Detroit Auto Show 2008 Trends and Overview
The biggest news in car design at the Detroit Auto Show this year was how the world’s SUV brands are all exploring the prospect of smaller vehicles for their ranges









The biggest news in car design at the Detroit Auto Show this year was how the world’s SUV brands are all exploring the prospect of smaller vehicles for their ranges. But that’s not all. We also saw more crossover vehicles take to the show floor, new color & trim treatments and a shift in truck design from two of the ‘Big Three’.




Land Rover’s LRX is an explicit signal that the firm wants to introduce a small sporty crossover SUV product within the next couple of years, presumably pending go-ahead from its new owner. The HX suggests that the Hummer brand intends to introduce a more compact and sporty open-roofed SUV - more in the mold of the Jeep Wrangler than previous Hummers - and Jeep showed the Renegade, another compact, two-door off-roader that suggests the company is looking at a similar type of production design based on a shortened version of the Compass platform.
Each of these three introduces new design directions as well as new product typologies, and each references the functionalist aesthetic of their ancestors. This is also what Mercedes-Benz did in Detroit when it presented the GLK in light show car guise. Like Land Rover, Hummer and Jeep, Mercedes is well known for its SUVs and has, with the 1979 G-Wagen (née G-Class), an iconic design for the new car to reference. And just like the afore mentioned brands, Mercedes is also extending its SUV range downwards with this new vehicle.
At the other end of the scale, both Ford and Chrysler showed new versions of their stalwart full-size pickup trucks with the heavily revised F-150 and redesigned Ram. Both products remain cash cows for their brands, but increasingly it is the higher specification versions that are maintaining sales targets and generating revenue. This is reflected in the more car-like sophistication and premium features in these new designs. Chassis runners covered by the body side, tighter panel gaps, electrically retractable running boards, and a wider variety of increasingly plush trim levels and luxury equipment are the biggest news with these two.

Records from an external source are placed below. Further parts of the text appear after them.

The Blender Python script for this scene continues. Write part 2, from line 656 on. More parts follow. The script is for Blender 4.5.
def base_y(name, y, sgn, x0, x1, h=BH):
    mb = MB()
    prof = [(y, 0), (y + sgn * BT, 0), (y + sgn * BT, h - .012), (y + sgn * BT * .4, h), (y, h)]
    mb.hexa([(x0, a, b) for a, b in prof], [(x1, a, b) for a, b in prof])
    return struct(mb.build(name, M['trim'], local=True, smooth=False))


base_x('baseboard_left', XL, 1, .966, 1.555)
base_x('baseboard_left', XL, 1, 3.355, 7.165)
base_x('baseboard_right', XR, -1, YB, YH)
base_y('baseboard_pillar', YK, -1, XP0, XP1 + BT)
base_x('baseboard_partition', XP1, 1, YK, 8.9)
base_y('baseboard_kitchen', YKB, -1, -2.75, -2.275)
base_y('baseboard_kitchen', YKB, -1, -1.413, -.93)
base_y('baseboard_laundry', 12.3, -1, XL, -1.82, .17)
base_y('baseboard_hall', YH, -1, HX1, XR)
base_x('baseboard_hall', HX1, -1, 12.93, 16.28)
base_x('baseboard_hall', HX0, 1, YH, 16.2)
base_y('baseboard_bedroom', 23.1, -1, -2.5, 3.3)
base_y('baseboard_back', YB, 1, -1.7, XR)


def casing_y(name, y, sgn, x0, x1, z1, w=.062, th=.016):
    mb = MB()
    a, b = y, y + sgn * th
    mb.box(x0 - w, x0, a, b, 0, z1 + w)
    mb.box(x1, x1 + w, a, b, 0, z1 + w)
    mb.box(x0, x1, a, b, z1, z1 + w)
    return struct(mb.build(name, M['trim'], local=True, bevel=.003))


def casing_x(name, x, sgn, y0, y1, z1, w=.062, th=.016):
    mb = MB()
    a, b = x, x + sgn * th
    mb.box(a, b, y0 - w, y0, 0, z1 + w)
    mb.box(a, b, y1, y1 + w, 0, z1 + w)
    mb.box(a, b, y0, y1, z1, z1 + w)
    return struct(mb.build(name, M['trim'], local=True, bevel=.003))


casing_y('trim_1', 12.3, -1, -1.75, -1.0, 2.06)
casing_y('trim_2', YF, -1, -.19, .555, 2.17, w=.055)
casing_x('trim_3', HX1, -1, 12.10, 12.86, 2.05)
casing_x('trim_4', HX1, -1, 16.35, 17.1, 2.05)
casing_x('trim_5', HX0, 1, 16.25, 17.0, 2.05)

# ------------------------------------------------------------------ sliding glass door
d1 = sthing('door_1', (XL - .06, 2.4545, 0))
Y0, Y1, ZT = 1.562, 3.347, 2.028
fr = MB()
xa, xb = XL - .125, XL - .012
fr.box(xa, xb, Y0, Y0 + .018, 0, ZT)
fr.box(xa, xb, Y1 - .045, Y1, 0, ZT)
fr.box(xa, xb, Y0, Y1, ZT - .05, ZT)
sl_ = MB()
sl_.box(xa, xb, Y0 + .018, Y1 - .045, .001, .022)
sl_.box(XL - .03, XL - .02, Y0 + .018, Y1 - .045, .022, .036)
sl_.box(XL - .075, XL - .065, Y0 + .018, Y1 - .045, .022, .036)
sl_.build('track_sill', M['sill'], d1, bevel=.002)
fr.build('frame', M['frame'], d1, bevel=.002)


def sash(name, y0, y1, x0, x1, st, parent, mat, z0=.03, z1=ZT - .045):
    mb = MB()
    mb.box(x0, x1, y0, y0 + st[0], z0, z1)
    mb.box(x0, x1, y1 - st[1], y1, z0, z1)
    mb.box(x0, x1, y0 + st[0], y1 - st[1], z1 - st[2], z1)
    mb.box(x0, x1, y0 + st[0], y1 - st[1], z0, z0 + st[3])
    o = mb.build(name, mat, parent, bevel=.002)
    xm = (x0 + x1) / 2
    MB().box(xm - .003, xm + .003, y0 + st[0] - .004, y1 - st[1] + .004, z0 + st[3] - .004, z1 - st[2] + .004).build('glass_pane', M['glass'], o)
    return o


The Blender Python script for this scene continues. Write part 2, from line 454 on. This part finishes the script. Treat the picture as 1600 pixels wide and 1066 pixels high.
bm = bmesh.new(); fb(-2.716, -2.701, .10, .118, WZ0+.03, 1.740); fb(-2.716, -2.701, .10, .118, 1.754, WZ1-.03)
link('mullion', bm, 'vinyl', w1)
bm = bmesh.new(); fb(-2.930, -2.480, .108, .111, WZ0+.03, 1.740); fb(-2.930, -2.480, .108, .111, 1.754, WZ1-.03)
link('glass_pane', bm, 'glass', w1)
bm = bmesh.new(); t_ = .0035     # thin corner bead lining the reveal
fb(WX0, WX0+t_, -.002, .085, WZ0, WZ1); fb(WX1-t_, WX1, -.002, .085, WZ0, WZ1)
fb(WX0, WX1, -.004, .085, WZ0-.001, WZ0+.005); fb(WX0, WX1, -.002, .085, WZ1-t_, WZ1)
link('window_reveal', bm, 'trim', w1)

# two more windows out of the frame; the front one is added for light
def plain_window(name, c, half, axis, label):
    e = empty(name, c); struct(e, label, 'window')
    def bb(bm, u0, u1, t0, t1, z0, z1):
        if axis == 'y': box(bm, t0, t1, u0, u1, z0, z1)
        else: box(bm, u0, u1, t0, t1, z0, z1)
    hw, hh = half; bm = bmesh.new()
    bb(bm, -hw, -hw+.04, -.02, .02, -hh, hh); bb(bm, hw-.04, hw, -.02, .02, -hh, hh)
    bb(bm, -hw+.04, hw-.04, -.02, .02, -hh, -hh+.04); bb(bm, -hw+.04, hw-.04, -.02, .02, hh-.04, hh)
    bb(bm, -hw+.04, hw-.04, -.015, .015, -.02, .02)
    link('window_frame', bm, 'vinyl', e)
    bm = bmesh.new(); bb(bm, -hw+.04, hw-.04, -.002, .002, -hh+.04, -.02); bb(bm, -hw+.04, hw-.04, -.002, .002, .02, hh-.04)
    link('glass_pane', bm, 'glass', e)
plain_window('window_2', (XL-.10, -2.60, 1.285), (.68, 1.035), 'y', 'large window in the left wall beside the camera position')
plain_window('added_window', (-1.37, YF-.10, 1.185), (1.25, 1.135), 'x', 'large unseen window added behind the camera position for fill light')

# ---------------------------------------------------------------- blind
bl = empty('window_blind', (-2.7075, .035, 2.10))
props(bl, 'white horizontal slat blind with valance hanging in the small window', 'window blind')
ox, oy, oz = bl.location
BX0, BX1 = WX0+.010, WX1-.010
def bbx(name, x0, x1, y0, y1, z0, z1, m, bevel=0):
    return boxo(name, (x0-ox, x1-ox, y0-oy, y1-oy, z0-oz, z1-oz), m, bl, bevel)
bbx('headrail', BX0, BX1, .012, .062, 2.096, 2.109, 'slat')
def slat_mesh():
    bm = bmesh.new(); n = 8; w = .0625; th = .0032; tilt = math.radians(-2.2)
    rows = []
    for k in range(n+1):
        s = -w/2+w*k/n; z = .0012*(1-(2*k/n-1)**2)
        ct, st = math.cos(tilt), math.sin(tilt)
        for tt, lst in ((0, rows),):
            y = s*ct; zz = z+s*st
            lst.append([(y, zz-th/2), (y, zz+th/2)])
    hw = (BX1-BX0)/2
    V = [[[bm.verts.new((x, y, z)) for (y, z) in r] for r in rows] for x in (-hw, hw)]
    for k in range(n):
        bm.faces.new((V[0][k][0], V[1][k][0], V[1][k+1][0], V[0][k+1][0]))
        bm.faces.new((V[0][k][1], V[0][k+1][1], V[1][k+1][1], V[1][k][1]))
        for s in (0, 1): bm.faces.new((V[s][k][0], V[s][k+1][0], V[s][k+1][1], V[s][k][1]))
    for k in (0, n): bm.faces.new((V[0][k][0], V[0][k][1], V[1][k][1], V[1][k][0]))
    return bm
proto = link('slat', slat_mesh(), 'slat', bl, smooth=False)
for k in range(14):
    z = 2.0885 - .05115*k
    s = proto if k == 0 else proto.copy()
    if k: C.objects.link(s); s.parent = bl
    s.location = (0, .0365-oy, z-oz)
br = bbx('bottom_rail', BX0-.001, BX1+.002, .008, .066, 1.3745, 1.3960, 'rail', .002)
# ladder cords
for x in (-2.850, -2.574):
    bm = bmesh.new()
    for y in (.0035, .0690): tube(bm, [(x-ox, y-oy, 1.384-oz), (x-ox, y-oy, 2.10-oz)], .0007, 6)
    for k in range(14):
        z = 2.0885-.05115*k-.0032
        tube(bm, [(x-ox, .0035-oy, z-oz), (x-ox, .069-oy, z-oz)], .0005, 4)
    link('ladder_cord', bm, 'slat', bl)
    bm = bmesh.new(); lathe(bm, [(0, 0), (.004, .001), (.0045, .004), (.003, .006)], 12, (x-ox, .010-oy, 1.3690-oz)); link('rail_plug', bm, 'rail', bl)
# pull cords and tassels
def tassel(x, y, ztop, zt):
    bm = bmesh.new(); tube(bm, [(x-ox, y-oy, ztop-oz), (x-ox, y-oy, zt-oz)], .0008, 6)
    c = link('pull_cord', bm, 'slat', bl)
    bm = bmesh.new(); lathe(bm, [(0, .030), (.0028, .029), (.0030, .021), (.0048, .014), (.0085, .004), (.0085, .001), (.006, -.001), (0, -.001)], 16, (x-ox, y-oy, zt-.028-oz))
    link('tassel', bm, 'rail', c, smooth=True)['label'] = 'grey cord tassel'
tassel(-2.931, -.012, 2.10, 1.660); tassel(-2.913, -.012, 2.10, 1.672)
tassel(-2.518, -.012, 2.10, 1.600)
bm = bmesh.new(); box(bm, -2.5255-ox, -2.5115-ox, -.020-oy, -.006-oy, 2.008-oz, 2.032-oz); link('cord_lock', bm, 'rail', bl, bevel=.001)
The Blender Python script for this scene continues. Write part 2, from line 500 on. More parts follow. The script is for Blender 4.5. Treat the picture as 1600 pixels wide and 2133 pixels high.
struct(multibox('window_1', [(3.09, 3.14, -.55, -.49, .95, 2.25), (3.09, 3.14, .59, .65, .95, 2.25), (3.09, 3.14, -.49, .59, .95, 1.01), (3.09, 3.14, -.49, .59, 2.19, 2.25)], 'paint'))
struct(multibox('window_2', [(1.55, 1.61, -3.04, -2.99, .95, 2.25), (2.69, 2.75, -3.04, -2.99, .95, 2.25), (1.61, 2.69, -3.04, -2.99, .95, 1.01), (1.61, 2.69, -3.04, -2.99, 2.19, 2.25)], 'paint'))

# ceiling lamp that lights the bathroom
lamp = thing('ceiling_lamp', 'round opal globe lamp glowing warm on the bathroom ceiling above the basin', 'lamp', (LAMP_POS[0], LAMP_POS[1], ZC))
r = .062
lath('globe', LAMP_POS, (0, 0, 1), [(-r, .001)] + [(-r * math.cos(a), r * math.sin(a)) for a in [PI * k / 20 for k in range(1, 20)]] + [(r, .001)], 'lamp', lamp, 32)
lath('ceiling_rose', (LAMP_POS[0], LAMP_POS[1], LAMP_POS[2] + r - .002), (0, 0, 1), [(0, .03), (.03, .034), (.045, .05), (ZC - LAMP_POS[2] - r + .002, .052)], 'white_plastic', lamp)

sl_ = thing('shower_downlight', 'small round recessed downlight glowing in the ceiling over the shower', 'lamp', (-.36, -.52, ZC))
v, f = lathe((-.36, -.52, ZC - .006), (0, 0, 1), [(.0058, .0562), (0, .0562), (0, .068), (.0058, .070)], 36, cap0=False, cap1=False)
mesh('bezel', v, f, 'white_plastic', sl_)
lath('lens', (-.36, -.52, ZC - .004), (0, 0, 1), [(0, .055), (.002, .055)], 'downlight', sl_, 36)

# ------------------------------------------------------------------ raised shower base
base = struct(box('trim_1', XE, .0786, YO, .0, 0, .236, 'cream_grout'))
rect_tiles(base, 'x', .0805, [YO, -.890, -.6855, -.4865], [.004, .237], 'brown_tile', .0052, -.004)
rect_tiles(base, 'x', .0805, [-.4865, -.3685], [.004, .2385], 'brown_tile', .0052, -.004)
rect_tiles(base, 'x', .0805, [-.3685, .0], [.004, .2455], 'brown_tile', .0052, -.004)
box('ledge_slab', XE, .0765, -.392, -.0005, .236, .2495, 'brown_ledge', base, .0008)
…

But with the exception of the Ford Explorer America concept and Honda Pilot concept, two strong but conventional monocoque SUV designs, almost all of the new four-wheel-drive products were crossovers. As well as the new baby crossover concepts detailed above, there was the Toyota Venza, Saab 9-4X concept and Cadillac Provoq concept. All of these show how the market is shifting towards the tall, tough and slightly ‘lifestyle’ SUV-crossover type of car as a new mainstream format.
The Toyota as a production design is most significant as it defines the new North American market compact crossover so exactly and introduces a new form language for the brand. The flowing lines, which hook back upon themselves and are echoed in other feature lines around the car, are similar to the decorative surfacing on the new Volkswagen Passat CC.
Mazda’s Furai concept was different again, but also featured a strong decorative surface treatment with its latest iteration of ‘flow design’. If ever there is a topic likely to polarize opinion amongst car designers, then it is the use of surface decoration - we heard strongly held views from several renowned designers speaking for and against this trend in Detroit. In general, it was the older designers who were critical of this, seeing it as superficial and unnecessary, while younger designers were more inclined to think that it added value to the design.